The Weekly Telegraph, Issue no. 686


One of the floating homes in Leeuwarden, northern Holland, which can cost up to £300,000. It is pictured next to a replica of the East Indiaman 'Amsterdam'

CATASTROPHE strikes. Melting ice and a freak storm combine to send monstrous waves crashing through the coastal barriers of the Netherlands. writes Ambrose Enans-Pritchard.

The western provinces where millions live in drained polders below sea level are flooded. The Hague becomes uninhabitable. The low-lying suburbs of Amsterdam return to marshland, or open water.

Thanks to the twin effects of global warming - rising seas and heavier rain - this nightmare scenario is now more likely than ever. According to some estimates, it could happen before the end of the decade.

After recovering ever more land from the sea, the Dutch are being forced to surrender great chunks of it back to nature. Plans are being drawn up for 220,000 acres of farmland to be returned to river floodplains. A major construction programme of floating homes has started.

"We will have to relinquish space to water, and not win space from it. in order to curb the growing risk of disaster due to flooding." a recent study by Holland's water management ministry concluded. "If this is not done in a timely manner, water will sooner or later reclaim the space in its own, perhaps dramatic, manner," it warned.

Pieter van Geel, the Dutch environment secretary, said: "Half of our country is below sea level, and so beyond a certain level it is not possible to build dykes any more. If we have a sea-level rise of two metres, we have no control."

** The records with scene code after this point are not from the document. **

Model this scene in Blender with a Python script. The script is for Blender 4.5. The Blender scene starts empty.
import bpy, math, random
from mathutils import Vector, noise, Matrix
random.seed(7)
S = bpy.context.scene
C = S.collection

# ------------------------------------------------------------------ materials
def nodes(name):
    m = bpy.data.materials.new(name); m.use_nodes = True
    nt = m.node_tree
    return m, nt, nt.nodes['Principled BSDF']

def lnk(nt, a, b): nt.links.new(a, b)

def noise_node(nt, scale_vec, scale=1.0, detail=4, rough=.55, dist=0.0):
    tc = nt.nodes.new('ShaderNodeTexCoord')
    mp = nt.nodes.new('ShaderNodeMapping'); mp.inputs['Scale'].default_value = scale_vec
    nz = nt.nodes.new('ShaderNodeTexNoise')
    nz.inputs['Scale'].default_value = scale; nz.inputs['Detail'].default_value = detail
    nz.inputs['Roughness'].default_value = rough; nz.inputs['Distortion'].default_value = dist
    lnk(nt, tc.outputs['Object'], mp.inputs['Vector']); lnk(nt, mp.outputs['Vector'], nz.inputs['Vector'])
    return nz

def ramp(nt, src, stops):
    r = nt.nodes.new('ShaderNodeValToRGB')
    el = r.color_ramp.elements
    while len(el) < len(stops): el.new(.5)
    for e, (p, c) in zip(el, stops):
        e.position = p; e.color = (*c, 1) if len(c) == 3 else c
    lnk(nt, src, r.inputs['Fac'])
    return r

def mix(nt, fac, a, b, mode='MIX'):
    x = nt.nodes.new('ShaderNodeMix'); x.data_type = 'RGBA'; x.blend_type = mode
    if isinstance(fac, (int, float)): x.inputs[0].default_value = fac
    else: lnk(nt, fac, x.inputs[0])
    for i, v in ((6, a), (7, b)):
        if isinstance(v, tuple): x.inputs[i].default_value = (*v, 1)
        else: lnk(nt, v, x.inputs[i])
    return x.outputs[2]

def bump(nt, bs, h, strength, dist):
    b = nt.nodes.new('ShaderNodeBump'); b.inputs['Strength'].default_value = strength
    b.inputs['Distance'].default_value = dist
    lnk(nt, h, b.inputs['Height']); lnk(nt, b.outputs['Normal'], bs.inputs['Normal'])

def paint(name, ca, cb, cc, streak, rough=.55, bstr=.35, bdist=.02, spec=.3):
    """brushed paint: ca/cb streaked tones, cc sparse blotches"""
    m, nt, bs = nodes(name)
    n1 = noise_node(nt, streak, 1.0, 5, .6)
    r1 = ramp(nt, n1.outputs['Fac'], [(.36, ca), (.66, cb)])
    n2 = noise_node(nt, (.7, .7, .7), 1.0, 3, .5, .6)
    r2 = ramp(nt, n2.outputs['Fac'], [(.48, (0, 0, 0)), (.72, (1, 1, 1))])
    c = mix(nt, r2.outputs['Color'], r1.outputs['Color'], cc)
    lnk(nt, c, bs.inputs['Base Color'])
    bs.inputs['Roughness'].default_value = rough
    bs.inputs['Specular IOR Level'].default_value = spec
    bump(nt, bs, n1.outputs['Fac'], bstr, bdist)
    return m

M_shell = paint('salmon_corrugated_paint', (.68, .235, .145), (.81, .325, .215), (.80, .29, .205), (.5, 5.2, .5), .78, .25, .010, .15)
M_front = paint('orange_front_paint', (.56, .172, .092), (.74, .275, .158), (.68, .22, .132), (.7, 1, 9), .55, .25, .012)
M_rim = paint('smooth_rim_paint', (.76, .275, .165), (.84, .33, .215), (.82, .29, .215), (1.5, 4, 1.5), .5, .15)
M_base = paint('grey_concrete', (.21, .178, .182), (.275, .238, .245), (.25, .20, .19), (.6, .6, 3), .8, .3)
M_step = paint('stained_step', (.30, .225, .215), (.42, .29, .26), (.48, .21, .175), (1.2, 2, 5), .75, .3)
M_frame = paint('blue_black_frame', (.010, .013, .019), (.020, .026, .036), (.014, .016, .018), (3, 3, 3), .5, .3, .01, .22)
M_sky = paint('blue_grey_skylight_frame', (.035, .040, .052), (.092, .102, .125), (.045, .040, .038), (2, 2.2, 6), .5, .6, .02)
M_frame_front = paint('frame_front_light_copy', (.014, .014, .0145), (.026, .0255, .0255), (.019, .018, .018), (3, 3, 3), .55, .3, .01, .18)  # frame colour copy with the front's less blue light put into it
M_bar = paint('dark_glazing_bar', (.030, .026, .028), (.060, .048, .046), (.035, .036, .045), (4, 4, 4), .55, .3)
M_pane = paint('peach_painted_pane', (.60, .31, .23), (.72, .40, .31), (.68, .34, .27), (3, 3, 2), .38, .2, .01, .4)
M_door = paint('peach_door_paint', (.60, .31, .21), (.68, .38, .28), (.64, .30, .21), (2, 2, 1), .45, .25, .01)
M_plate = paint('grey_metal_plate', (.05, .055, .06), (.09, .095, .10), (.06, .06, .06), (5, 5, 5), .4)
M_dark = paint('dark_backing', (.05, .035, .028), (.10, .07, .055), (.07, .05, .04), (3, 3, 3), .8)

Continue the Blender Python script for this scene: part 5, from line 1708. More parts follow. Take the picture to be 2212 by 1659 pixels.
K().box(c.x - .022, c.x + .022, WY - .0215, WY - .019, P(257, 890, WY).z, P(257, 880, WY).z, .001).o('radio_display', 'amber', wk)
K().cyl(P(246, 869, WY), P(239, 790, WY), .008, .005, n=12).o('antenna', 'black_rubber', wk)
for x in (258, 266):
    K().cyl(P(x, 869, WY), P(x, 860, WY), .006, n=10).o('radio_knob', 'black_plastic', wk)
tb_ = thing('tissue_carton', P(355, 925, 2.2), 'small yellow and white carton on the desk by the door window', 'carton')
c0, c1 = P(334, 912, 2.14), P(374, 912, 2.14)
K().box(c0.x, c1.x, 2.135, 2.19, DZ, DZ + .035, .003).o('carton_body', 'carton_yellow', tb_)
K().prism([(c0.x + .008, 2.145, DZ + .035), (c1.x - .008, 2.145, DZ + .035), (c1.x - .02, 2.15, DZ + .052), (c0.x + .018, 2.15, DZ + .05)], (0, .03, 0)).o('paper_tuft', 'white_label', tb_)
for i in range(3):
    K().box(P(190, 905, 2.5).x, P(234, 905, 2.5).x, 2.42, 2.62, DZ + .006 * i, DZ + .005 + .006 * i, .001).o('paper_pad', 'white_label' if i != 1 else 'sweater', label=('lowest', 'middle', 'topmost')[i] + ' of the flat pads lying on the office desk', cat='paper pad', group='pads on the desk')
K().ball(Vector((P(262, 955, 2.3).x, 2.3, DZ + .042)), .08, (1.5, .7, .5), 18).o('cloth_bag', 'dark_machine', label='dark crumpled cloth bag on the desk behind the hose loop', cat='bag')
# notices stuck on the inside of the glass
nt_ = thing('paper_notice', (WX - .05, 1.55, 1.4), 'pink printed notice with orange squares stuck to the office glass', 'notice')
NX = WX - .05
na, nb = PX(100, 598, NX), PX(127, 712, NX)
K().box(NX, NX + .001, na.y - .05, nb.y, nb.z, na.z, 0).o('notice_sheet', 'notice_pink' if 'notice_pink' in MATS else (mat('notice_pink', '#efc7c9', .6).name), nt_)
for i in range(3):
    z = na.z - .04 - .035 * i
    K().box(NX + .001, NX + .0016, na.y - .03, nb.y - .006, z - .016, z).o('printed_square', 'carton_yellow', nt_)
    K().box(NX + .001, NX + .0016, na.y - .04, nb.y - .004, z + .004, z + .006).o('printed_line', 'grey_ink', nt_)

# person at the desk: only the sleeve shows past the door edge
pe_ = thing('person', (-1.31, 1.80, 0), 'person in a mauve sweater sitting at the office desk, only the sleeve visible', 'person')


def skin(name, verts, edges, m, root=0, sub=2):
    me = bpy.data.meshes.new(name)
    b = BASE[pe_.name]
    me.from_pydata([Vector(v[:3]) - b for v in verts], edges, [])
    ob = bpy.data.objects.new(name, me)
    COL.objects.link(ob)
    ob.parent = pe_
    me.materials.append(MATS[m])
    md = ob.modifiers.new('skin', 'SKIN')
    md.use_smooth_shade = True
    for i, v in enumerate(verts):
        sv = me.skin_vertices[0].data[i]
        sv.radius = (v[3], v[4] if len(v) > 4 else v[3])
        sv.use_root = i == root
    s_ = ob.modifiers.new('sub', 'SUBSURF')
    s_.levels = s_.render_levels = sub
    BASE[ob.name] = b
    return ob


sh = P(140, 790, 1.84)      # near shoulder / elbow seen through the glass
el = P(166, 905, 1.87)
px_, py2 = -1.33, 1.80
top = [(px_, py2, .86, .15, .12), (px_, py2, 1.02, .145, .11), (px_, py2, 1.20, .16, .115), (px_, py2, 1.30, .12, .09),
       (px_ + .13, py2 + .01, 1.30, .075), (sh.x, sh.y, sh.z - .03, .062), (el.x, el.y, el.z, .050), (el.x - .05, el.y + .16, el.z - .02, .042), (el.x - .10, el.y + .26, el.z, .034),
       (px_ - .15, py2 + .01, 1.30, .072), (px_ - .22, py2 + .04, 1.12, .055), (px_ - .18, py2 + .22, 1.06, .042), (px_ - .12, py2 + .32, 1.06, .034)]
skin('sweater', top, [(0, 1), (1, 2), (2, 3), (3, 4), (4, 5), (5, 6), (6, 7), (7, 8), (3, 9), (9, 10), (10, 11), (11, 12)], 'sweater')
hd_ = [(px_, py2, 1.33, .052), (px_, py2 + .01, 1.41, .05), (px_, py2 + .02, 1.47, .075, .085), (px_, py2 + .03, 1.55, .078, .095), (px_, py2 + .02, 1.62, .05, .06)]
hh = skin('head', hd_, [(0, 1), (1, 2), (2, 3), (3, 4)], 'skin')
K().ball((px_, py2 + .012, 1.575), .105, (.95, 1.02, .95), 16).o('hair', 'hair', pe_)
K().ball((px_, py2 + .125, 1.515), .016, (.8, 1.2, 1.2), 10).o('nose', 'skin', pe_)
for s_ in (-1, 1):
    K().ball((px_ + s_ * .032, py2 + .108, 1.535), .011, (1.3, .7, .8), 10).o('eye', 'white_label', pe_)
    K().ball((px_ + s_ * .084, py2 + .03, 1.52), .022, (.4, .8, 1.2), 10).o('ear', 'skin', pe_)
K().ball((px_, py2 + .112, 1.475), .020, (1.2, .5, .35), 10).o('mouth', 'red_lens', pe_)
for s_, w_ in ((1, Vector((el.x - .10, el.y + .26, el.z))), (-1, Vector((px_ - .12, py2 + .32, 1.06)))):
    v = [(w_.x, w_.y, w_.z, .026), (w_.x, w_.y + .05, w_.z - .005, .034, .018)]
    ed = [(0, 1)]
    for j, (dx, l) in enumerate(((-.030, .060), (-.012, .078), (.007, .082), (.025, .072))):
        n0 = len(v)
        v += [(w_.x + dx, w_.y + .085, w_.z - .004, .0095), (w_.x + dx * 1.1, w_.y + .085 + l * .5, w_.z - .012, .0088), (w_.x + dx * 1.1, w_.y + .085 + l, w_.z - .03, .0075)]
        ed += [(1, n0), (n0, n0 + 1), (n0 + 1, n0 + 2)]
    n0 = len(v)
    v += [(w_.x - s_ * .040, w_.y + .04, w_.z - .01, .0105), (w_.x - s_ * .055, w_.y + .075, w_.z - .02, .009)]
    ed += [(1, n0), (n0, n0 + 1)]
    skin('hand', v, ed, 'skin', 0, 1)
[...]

A study this month by the European Environment Agency found that average rainfall in part of northern Europe had risen by up to 40 per cent since 1900.

The Dutch are already turning to floating houses. The first floating village is under construction, at a semi-aquatic city for 20,000 people on the east side of Amsterdam.

The floating homes, built out of wood and aluminum on a polystyrene base, cost between £100,000 and £300,000. They have little terraces but no gardens. If the neighbours are a pest, the house can he towed to another spot by tugboat.

Professor Frits Schoute from Delft University predicts that entire floating cities will soon be built all over the world. "If we turned off the diesel pumps working day and night to drain the land, two-thirds of the Netherlands would be under water," he said. "We can't afford to keep doing this."